> _PROBLEM TO WORK ON_:
Return all lines from the listing below in which the string "part" occurs.

[Start INFORMATION SHOWN]

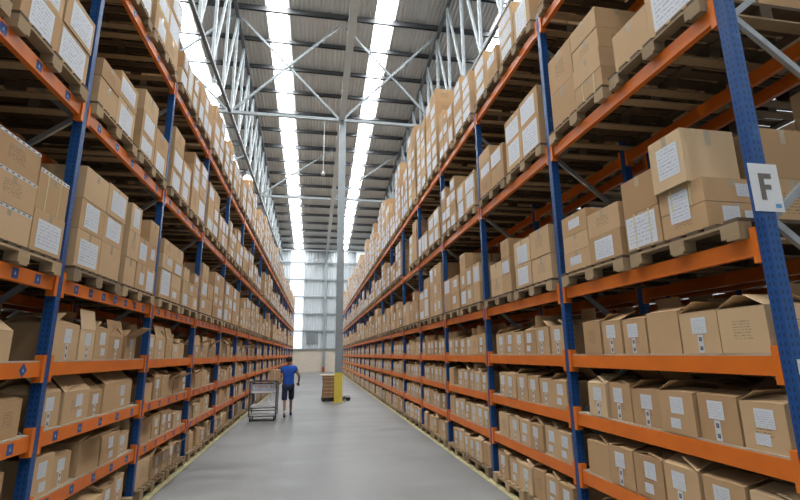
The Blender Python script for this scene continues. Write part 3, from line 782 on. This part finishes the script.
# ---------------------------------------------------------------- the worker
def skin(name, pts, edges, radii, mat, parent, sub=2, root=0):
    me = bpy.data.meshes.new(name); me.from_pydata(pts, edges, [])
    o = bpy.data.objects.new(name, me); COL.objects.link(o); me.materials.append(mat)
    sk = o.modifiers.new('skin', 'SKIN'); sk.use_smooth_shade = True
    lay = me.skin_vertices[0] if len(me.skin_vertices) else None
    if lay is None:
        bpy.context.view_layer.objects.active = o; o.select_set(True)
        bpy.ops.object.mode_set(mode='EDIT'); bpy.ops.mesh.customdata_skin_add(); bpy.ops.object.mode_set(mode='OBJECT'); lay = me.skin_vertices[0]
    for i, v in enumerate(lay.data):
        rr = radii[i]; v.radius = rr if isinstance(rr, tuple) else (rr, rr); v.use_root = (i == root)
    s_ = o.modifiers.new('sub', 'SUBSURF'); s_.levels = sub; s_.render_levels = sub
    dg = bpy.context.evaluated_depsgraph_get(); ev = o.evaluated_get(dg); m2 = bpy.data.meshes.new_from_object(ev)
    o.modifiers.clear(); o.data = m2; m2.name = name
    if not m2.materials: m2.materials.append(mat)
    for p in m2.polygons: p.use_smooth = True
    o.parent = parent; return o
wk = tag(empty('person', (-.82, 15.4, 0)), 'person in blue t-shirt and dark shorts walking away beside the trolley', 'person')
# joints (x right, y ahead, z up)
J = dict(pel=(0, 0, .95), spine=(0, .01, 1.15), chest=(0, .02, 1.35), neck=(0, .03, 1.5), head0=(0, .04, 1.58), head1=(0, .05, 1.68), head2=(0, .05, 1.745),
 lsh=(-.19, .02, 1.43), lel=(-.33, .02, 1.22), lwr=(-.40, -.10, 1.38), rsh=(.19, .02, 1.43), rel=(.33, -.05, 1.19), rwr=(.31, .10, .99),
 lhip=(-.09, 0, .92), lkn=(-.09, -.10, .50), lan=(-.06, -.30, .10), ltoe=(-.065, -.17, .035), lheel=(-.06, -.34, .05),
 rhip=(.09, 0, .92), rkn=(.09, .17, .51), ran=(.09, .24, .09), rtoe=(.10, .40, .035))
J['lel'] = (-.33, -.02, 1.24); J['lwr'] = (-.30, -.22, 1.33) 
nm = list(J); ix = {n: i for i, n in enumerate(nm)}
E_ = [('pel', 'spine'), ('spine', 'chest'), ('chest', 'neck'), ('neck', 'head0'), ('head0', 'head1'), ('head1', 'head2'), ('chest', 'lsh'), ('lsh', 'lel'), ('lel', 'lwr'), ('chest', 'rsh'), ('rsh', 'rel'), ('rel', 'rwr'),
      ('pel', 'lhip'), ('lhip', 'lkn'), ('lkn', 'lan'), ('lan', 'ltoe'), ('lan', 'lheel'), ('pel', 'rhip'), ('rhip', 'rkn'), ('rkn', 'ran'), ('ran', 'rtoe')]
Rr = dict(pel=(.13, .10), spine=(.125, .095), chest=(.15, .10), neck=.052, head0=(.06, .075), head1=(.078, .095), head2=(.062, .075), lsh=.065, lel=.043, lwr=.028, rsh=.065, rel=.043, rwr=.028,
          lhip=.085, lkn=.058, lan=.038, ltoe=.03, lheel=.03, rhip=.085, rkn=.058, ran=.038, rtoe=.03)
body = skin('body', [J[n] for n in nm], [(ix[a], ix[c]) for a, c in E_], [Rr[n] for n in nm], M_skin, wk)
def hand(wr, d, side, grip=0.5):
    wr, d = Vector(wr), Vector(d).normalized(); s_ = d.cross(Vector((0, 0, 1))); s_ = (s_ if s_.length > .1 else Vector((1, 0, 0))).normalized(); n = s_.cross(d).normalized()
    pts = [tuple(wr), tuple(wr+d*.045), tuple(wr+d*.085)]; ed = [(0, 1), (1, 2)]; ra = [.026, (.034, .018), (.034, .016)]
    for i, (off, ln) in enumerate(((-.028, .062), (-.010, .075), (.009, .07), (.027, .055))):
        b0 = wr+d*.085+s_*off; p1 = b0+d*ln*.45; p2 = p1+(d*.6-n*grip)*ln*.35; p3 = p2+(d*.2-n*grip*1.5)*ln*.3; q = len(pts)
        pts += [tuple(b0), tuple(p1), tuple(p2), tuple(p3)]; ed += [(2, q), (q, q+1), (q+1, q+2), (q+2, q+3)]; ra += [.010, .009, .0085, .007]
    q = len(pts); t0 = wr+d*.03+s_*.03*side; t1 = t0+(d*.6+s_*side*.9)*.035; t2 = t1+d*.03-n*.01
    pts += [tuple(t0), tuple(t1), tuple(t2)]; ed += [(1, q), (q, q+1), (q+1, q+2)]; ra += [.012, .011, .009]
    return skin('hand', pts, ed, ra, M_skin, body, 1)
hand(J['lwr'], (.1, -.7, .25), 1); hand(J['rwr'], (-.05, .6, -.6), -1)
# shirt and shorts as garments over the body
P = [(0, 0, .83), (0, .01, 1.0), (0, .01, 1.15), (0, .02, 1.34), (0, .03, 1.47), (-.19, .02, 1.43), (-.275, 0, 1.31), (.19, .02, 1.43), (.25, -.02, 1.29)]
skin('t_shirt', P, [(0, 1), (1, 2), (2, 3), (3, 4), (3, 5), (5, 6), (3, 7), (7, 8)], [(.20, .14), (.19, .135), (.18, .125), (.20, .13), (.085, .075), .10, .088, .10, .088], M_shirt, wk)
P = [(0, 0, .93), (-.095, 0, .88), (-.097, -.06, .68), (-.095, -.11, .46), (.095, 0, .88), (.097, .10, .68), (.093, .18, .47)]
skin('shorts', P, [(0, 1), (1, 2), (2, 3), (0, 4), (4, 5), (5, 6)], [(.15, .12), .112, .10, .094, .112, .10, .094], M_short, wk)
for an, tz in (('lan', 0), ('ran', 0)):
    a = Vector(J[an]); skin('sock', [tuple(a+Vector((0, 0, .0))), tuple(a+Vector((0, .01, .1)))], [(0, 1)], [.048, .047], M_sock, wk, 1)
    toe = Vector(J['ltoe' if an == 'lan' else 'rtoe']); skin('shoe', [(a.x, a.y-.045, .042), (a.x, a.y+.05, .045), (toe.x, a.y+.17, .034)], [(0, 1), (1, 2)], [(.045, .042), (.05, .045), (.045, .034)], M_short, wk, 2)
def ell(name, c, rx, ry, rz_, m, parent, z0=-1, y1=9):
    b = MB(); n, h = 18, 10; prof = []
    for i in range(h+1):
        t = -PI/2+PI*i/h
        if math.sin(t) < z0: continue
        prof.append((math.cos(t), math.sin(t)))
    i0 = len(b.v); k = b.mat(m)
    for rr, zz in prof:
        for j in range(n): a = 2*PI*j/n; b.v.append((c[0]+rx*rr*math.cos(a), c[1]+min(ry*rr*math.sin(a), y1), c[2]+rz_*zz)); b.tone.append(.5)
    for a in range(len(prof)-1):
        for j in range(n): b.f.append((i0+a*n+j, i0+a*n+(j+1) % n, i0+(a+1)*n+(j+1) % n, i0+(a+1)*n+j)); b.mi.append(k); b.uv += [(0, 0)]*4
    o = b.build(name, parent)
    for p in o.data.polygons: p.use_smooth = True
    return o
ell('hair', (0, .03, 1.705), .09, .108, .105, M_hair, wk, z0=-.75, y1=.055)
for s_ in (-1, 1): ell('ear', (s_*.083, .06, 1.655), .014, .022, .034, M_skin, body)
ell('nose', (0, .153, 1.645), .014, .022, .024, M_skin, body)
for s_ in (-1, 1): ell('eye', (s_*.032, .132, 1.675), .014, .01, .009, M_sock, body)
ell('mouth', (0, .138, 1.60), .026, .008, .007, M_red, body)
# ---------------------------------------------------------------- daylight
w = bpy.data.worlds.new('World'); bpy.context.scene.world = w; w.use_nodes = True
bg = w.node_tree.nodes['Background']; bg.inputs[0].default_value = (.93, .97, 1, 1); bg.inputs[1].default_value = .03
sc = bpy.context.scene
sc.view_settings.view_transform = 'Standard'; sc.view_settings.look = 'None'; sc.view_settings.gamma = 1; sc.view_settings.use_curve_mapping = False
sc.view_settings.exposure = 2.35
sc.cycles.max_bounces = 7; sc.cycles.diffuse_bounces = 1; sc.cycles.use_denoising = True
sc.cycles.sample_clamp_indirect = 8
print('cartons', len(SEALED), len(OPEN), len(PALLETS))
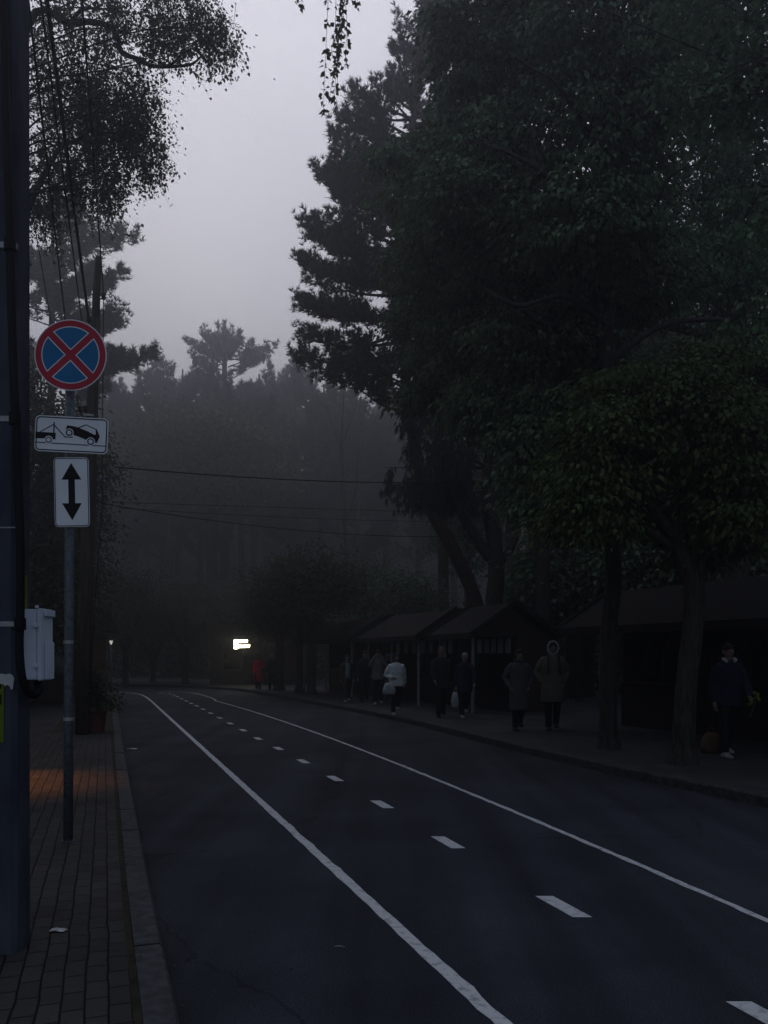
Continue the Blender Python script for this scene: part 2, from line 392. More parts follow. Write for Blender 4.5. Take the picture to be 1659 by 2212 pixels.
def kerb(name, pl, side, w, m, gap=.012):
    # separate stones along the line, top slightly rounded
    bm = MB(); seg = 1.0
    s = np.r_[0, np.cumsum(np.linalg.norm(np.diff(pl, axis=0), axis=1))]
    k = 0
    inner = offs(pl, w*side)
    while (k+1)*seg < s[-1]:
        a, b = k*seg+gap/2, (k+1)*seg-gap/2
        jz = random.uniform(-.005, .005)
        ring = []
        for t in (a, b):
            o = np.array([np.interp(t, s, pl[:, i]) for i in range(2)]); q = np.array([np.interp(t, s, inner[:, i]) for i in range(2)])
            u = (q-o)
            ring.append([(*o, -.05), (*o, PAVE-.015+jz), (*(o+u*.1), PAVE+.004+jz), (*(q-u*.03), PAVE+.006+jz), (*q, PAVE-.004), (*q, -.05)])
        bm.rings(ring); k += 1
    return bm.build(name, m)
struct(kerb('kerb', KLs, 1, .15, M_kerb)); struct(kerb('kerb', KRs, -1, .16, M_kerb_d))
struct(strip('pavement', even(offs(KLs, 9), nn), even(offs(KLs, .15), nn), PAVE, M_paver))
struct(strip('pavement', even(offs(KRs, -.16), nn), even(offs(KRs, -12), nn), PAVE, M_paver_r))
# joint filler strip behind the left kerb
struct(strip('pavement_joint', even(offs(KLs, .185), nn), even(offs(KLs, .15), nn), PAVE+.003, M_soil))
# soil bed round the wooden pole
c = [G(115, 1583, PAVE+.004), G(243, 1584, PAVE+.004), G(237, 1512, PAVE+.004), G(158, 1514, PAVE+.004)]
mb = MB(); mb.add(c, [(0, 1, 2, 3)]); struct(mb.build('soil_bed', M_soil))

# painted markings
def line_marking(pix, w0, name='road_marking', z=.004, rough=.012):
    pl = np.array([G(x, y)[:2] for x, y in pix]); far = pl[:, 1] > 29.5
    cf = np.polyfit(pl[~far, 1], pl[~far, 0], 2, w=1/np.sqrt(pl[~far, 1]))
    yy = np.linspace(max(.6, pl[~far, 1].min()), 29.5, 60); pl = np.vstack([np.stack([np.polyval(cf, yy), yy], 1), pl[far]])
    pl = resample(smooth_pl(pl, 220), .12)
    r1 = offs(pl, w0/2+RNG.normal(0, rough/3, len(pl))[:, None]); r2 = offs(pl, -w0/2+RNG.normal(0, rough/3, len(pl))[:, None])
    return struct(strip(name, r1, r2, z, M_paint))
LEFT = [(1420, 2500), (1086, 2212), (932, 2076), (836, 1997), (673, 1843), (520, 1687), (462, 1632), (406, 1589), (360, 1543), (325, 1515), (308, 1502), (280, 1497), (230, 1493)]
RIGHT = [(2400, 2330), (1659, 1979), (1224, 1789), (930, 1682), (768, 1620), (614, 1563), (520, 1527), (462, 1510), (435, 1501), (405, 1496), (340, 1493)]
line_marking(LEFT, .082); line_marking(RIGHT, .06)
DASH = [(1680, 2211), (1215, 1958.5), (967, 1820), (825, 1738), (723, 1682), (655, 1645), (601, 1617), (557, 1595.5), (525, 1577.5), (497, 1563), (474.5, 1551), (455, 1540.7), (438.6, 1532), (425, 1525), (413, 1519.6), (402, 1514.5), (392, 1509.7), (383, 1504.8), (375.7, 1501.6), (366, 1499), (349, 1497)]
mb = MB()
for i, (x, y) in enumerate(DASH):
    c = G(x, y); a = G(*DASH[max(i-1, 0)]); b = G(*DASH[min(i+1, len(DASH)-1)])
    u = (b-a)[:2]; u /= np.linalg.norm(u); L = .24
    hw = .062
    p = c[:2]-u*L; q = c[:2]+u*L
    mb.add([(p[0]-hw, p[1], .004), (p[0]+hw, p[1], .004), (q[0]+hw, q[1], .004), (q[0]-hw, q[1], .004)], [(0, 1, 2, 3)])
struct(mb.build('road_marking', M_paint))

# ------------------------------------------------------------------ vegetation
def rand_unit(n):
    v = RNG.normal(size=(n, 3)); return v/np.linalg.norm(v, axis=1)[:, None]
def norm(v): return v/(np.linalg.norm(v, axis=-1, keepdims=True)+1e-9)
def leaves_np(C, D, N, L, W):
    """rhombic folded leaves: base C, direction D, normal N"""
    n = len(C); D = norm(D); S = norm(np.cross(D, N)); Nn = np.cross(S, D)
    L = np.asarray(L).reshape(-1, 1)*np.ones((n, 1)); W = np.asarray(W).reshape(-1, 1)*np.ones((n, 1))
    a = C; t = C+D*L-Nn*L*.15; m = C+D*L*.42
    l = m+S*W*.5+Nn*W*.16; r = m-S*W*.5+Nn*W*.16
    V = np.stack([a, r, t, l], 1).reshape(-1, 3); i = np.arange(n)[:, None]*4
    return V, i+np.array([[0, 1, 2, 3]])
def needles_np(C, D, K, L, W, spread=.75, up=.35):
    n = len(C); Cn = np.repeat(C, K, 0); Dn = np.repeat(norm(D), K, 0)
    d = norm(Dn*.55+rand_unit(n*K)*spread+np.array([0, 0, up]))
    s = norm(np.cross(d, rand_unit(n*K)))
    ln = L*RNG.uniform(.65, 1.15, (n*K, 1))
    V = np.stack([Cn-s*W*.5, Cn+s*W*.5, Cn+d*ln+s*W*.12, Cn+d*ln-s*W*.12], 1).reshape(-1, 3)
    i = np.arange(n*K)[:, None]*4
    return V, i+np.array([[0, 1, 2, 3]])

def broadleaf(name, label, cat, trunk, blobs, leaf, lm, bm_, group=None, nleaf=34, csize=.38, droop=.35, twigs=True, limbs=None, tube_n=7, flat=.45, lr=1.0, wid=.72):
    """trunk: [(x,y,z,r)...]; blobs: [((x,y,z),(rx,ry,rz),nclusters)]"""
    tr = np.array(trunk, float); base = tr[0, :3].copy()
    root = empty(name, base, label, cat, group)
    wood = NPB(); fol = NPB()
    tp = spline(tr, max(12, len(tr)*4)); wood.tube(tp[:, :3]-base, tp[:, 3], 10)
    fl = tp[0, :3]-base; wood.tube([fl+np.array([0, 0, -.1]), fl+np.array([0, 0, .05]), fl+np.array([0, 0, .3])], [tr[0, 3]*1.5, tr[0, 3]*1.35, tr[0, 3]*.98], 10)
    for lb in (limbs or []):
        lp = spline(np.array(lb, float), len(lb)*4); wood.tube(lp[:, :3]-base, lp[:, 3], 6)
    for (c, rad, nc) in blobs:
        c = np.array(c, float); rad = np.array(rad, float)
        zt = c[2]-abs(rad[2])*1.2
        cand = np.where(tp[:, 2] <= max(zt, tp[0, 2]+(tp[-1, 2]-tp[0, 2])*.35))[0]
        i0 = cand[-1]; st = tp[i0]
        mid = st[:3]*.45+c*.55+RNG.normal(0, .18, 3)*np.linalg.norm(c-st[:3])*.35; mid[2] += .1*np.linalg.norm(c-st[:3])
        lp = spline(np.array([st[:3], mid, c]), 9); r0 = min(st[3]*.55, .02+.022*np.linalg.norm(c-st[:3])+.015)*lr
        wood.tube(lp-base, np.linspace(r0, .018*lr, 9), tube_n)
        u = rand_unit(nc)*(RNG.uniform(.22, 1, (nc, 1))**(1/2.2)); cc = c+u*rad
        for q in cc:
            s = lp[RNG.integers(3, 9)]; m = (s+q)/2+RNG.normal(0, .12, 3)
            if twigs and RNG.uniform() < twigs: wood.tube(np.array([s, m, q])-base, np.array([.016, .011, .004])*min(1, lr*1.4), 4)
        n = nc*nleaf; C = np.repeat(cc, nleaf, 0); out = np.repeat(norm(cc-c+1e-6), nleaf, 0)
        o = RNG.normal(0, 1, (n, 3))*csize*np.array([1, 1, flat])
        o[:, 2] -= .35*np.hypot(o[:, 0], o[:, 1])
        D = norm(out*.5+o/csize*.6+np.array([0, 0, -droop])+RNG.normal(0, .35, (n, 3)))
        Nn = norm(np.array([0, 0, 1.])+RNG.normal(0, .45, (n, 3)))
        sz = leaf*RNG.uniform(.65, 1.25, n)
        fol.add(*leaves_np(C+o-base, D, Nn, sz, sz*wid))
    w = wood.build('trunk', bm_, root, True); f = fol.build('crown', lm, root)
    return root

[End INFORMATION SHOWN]

> _EXERCISE RESPONSE_:
The Blender Python script for this scene continues. Write part 3, from line 782 on. This part finishes the script.
Continue the Blender Python script for this scene: part 2, from line 392. More parts follow. Write for Blender 4.5. Take the picture to be 1659 by 2212 pixels.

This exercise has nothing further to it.